╭─ MATERIAL PROVIDED

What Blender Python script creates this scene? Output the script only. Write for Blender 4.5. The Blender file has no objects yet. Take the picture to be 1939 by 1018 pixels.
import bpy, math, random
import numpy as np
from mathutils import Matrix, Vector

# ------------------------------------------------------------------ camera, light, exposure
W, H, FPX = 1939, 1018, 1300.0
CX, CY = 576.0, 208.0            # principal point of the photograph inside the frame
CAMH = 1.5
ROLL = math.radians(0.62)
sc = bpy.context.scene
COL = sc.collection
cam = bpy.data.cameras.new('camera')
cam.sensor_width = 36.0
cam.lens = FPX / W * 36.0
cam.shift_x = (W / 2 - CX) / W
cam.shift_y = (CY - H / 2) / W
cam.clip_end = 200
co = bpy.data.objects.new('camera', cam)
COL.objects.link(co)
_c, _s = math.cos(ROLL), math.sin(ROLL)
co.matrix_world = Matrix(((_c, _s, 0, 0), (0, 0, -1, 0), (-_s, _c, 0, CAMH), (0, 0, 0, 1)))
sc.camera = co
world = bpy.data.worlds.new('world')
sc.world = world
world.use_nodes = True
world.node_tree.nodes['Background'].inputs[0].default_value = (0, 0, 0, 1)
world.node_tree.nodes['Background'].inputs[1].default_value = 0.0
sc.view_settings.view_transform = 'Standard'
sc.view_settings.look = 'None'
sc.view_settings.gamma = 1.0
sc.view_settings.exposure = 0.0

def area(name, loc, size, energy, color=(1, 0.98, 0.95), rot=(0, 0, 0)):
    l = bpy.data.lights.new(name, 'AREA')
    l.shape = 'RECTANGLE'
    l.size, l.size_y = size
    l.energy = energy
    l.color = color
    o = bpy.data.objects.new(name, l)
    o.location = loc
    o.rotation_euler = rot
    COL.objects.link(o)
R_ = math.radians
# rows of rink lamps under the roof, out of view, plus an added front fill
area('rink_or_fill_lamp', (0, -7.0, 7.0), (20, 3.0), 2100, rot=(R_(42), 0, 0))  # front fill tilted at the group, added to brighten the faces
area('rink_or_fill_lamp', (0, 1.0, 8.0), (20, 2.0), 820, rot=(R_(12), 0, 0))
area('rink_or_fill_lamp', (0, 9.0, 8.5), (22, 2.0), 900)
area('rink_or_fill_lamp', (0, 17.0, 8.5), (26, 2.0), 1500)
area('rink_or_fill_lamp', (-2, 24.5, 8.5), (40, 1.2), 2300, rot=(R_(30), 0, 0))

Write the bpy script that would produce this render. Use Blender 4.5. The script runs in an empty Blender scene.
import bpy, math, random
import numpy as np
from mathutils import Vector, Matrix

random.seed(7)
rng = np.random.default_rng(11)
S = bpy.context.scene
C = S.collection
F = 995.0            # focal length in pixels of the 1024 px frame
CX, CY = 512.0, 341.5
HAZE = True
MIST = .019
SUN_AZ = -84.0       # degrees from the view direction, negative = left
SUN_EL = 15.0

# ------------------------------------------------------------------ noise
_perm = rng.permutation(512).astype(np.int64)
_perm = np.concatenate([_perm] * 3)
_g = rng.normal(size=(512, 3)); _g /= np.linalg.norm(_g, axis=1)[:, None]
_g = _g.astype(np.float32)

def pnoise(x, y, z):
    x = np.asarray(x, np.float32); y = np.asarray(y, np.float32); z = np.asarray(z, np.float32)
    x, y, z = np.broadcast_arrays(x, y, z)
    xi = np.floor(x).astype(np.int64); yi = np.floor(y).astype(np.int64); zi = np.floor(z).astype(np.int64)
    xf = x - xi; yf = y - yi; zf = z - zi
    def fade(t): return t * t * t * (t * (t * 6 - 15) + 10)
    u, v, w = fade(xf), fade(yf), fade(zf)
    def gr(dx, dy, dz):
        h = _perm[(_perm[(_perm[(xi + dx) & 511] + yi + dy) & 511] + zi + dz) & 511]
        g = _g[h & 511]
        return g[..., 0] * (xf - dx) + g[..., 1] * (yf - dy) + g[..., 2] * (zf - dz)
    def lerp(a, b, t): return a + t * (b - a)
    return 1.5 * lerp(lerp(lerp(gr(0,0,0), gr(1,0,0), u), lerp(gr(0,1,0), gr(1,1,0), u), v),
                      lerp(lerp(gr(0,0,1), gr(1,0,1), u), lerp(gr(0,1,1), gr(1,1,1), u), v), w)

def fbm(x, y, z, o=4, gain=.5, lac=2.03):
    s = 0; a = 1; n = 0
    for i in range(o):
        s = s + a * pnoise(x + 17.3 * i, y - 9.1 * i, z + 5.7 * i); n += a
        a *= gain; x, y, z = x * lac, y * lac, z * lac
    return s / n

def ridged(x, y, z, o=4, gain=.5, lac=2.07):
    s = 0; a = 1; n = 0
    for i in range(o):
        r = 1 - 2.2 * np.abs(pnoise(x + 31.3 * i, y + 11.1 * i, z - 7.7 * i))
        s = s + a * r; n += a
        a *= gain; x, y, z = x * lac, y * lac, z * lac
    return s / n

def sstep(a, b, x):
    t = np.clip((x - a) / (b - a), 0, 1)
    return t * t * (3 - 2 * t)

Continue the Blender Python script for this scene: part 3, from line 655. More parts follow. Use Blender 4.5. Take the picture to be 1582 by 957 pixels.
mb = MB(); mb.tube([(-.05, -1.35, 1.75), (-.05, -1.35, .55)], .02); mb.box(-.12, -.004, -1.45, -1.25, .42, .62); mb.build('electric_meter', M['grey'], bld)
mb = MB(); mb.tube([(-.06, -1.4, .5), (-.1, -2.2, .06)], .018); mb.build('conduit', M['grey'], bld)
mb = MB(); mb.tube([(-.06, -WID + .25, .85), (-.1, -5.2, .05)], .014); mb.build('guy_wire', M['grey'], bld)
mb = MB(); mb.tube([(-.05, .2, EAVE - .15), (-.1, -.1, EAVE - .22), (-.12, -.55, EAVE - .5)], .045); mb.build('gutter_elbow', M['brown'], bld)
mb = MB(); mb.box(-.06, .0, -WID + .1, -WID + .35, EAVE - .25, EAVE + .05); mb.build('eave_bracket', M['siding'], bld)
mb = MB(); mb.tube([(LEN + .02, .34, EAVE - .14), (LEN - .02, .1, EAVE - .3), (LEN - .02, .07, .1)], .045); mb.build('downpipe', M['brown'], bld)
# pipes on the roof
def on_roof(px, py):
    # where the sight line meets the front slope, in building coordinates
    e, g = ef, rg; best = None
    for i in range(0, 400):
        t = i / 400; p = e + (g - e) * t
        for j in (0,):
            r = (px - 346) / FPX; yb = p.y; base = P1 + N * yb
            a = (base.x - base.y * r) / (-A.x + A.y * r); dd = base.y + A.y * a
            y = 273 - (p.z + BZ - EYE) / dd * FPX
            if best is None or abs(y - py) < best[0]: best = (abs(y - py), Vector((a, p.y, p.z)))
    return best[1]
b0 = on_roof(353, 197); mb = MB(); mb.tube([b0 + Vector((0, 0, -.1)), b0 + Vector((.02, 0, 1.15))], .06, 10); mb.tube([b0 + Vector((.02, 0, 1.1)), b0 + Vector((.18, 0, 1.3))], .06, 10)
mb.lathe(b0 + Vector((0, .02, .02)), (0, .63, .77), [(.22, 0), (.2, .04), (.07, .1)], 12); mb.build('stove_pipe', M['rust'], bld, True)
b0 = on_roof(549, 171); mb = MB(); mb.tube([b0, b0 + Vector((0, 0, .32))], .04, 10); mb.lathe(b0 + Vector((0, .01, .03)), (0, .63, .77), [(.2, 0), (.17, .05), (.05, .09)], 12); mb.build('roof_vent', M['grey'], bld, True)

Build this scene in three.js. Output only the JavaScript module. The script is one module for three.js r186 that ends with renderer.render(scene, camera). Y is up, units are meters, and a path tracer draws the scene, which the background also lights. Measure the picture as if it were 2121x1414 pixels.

╰─

WHAT THE EXERCISE ASKS: Write the material out exactly, with nothing left out.

TASK RESULT:
What Blender Python script creates this scene? Output the script only. Write for Blender 4.5. The Blender file has no objects yet. Take the picture to be 1939 by 1018 pixels.
import bpy, math, random
import numpy as np
from mathutils import Matrix, Vector

# ------------------------------------------------------------------ camera, light, exposure
W, H, FPX = 1939, 1018, 1300.0
CX, CY = 576.0, 208.0            # principal point of the photograph inside the frame
CAMH = 1.5
ROLL = math.radians(0.62)
sc = bpy.context.scene
COL = sc.collection
cam = bpy.data.cameras.new('camera')
cam.sensor_width = 36.0
cam.lens = FPX / W * 36.0
cam.shift_x = (W / 2 - CX) / W
cam.shift_y = (CY - H / 2) / W
cam.clip_end = 200
co = bpy.data.objects.new('camera', cam)
COL.objects.link(co)
_c, _s = math.cos(ROLL), math.sin(ROLL)
co.matrix_world = Matrix(((_c, _s, 0, 0), (0, 0, -1, 0), (-_s, _c, 0, CAMH), (0, 0, 0, 1)))
sc.camera = co
world = bpy.data.worlds.new('world')
sc.world = world
world.use_nodes = True
world.node_tree.nodes['Background'].inputs[0].default_value = (0, 0, 0, 1)
world.node_tree.nodes['Background'].inputs[1].default_value = 0.0
sc.view_settings.view_transform = 'Standard'
sc.view_settings.look = 'None'
sc.view_settings.gamma = 1.0
sc.view_settings.exposure = 0.0

def area(name, loc, size, energy, color=(1, 0.98, 0.95), rot=(0, 0, 0)):
    l = bpy.data.lights.new(name, 'AREA')
    l.shape = 'RECTANGLE'
    l.size, l.size_y = size
    l.energy = energy
    l.color = color
    o = bpy.data.objects.new(name, l)
    o.location = loc
    o.rotation_euler = rot
    COL.objects.link(o)
R_ = math.radians
# rows of rink lamps under the roof, out of view, plus an added front fill
area('rink_or_fill_lamp', (0, -7.0, 7.0), (20, 3.0), 2100, rot=(R_(42), 0, 0))  # front fill tilted at the group, added to brighten the faces
area('rink_or_fill_lamp', (0, 1.0, 8.0), (20, 2.0), 820, rot=(R_(12), 0, 0))
area('rink_or_fill_lamp', (0, 9.0, 8.5), (22, 2.0), 900)
area('rink_or_fill_lamp', (0, 17.0, 8.5), (26, 2.0), 1500)
area('rink_or_fill_lamp', (-2, 24.5, 8.5), (40, 1.2), 2300, rot=(R_(30), 0, 0))

Write the bpy script that would produce this render. Use Blender 4.5. The script runs in an empty Blender scene.
import bpy, math, random
import numpy as np
from mathutils import Vector, Matrix

random.seed(7)
rng = np.random.default_rng(11)
S = bpy.context.scene
C = S.collection
F = 995.0            # focal length in pixels of the 1024 px frame
CX, CY = 512.0, 341.5
HAZE = True
MIST = .019
SUN_AZ = -84.0       # degrees from the view direction, negative = left
SUN_EL = 15.0

# ------------------------------------------------------------------ noise
_perm = rng.permutation(512).astype(np.int64)
_perm = np.concatenate([_perm] * 3)
_g = rng.normal(size=(512, 3)); _g /= np.linalg.norm(_g, axis=1)[:, None]
_g = _g.astype(np.float32)

def pnoise(x, y, z):
    x = np.asarray(x, np.float32); y = np.asarray(y, np.float32); z = np.asarray(z, np.float32)
    x, y, z = np.broadcast_arrays(x, y, z)
    xi = np.floor(x).astype(np.int64); yi = np.floor(y).astype(np.int64); zi = np.floor(z).astype(np.int64)
    xf = x - xi; yf = y - yi; zf = z - zi
    def fade(t): return t * t * t * (t * (t * 6 - 15) + 10)
    u, v, w = fade(xf), fade(yf), fade(zf)
    def gr(dx, dy, dz):
        h = _perm[(_perm[(_perm[(xi + dx) & 511] + yi + dy) & 511] + zi + dz) & 511]
        g = _g[h & 511]
        return g[..., 0] * (xf - dx) + g[..., 1] * (yf - dy) + g[..., 2] * (zf - dz)
    def lerp(a, b, t): return a + t * (b - a)
    return 1.5 * lerp(lerp(lerp(gr(0,0,0), gr(1,0,0), u), lerp(gr(0,1,0), gr(1,1,0), u), v),
                      lerp(lerp(gr(0,0,1), gr(1,0,1), u), lerp(gr(0,1,1), gr(1,1,1), u), v), w)

def fbm(x, y, z, o=4, gain=.5, lac=2.03):
    s = 0; a = 1; n = 0
    for i in range(o):
        s = s + a * pnoise(x + 17.3 * i, y - 9.1 * i, z + 5.7 * i); n += a
        a *= gain; x, y, z = x * lac, y * lac, z * lac
    return s / n

def ridged(x, y, z, o=4, gain=.5, lac=2.07):
    s = 0; a = 1; n = 0
    for i in range(o):
        r = 1 - 2.2 * np.abs(pnoise(x + 31.3 * i, y + 11.1 * i, z - 7.7 * i))
        s = s + a * r; n += a
        a *= gain; x, y, z = x * lac, y * lac, z * lac
    return s / n

def sstep(a, b, x):
    t = np.clip((x - a) / (b - a), 0, 1)
    return t * t * (3 - 2 * t)

Continue the Blender Python script for this scene: part 3, from line 655. More parts follow. Use Blender 4.5. Take the picture to be 1582 by 957 pixels.
mb = MB(); mb.tube([(-.05, -1.35, 1.75), (-.05, -1.35, .55)], .02); mb.box(-.12, -.004, -1.45, -1.25, .42, .62); mb.build('electric_meter', M['grey'], bld)
mb = MB(); mb.tube([(-.06, -1.4, .5), (-.1, -2.2, .06)], .018); mb.build('conduit', M['grey'], bld)
mb = MB(); mb.tube([(-.06, -WID + .25, .85), (-.1, -5.2, .05)], .014); mb.build('guy_wire', M['grey'], bld)
mb = MB(); mb.tube([(-.05, .2, EAVE - .15), (-.1, -.1, EAVE - .22), (-.12, -.55, EAVE - .5)], .045); mb.build('gutter_elbow', M['brown'], bld)
mb = MB(); mb.box(-.06, .0, -WID + .1, -WID + .35, EAVE - .25, EAVE + .05); mb.build('eave_bracket', M['siding'], bld)
mb = MB(); mb.tube([(LEN + .02, .34, EAVE - .14), (LEN - .02, .1, EAVE - .3), (LEN - .02, .07, .1)], .045); mb.build('downpipe', M['brown'], bld)
# pipes on the roof
def on_roof(px, py):
    # where the sight line meets the front slope, in building coordinates
    e, g = ef, rg; best = None
    for i in range(0, 400):
        t = i / 400; p = e + (g - e) * t
        for j in (0,):
            r = (px - 346) / FPX; yb = p.y; base = P1 + N * yb
            a = (base.x - base.y * r) / (-A.x + A.y * r); dd = base.y + A.y * a
            y = 273 - (p.z + BZ - EYE) / dd * FPX
            if best is None or abs(y - py) < best[0]: best = (abs(y - py), Vector((a, p.y, p.z)))
    return best[1]
b0 = on_roof(353, 197); mb = MB(); mb.tube([b0 + Vector((0, 0, -.1)), b0 + Vector((.02, 0, 1.15))], .06, 10); mb.tube([b0 + Vector((.02, 0, 1.1)), b0 + Vector((.18, 0, 1.3))], .06, 10)
mb.lathe(b0 + Vector((0, .02, .02)), (0, .63, .77), [(.22, 0), (.2, .04), (.07, .1)], 12); mb.build('stove_pipe', M['rust'], bld, True)
b0 = on_roof(549, 171); mb = MB(); mb.tube([b0, b0 + Vector((0, 0, .32))], .04, 10); mb.lathe(b0 + Vector((0, .01, .03)), (0, .63, .77), [(.2, 0), (.17, .05), (.05, .09)], 12); mb.build('roof_vent', M['grey'], bld, True)

Build this scene in three.js. Output only the JavaScript module. The script is one module for three.js r186 that ends with renderer.render(scene, camera). Y is up, units are meters, and a path tracer draws the scene, which the background also lights. Measure the picture as if it were 2121x1414 pixels.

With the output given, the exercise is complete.